Your Team Needs You to Bring It All.

When you set aside your opinions or questions, your team is compromised. What if no one else asks those questions or offers that unique point of view? What if the question you didn't ask is the one that would have saved the team from making a mistake?

There's a condition known as group think. It happens when teams are too eager to agree. By acquiescing to the group, individuals feel they are making the team's work easier. On the contrary, they are often robbing the team of a valuable perspective.

Your input comes from who you are. Don't sideline part of yourself in an effort to please the team. Bring it all, even your emotion and unpopular opinions. Be appropriate and respectful in how you offer them, but don't hold back. Your value to the team comes from being you.

Your Team Needs You to Disagree.

Avoiding group think and hasty decisions requires you to voice your concerns or dissension. When you don't fully agree, say so. Explain what you're thinking.

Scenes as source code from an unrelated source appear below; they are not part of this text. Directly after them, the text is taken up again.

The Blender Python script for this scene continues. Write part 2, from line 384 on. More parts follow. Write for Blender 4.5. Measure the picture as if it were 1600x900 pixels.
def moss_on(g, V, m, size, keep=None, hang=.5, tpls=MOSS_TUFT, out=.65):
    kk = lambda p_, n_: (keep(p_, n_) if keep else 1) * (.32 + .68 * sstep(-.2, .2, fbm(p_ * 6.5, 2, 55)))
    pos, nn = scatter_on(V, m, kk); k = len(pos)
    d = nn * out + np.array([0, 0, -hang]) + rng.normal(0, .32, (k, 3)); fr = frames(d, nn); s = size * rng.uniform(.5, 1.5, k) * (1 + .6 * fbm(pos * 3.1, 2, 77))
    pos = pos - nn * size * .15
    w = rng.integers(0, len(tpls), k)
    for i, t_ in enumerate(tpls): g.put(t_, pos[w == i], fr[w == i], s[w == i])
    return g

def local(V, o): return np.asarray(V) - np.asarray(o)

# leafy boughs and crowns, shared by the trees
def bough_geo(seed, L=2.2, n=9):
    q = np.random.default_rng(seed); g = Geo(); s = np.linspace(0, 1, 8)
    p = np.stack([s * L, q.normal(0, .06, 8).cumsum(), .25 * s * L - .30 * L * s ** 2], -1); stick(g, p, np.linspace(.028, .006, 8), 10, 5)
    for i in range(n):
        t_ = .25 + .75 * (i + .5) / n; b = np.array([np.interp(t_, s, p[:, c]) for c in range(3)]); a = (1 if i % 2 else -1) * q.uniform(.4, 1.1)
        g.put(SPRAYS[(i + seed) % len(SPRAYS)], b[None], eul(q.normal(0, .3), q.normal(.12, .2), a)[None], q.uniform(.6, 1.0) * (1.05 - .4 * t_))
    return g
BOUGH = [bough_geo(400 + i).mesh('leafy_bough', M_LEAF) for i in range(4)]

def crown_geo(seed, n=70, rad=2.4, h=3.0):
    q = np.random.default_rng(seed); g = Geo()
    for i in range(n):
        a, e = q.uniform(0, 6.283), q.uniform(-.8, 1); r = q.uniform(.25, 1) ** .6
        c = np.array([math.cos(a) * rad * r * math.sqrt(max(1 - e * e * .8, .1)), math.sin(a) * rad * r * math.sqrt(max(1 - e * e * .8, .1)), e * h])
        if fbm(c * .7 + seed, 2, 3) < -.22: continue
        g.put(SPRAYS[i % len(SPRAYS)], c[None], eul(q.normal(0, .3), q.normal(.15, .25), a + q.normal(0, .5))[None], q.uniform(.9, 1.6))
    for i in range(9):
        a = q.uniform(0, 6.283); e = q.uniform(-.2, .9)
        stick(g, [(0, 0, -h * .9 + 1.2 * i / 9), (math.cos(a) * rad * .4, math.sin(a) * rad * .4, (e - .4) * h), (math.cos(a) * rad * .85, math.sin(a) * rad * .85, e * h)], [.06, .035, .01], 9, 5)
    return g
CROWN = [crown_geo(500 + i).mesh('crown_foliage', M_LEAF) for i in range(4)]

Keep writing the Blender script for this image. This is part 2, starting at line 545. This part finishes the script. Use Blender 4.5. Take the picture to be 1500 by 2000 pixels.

Others may convince you to see their way. That's okay because you've given them an opportunity to practice how this decision will be positioned outside the team. No harm, no foul.

On the other hand, you may convince them to see it your way. If so, good thing you didn't hold back!

The objective, by the way, of disagreeing is not to compete and go for a win. It's to enrich the discussion and draw out all perspectives. This is healthy for teams.

Your Team Needs You to Be You.

Authenticity is about being real. If you have a real question, ask it. If you have a real concern, voice it. If you don't understand, say so.

All too often, we buy into the "fake it 'til you make it" way of doing things. Don't. It doesn't serve you or your team well when you attempt to be less than what you really are.

Teams benefit when people admit that they don't understand something. It means that there is a lack of clarity, not that you are deficient in some way. If you are pretending to keep up with the team, then you're contributing to the team's eventual "moment of truth" when the efforts collapse due to others' inability to understand.

Your team needs you. You need you. Don't leave yourself out.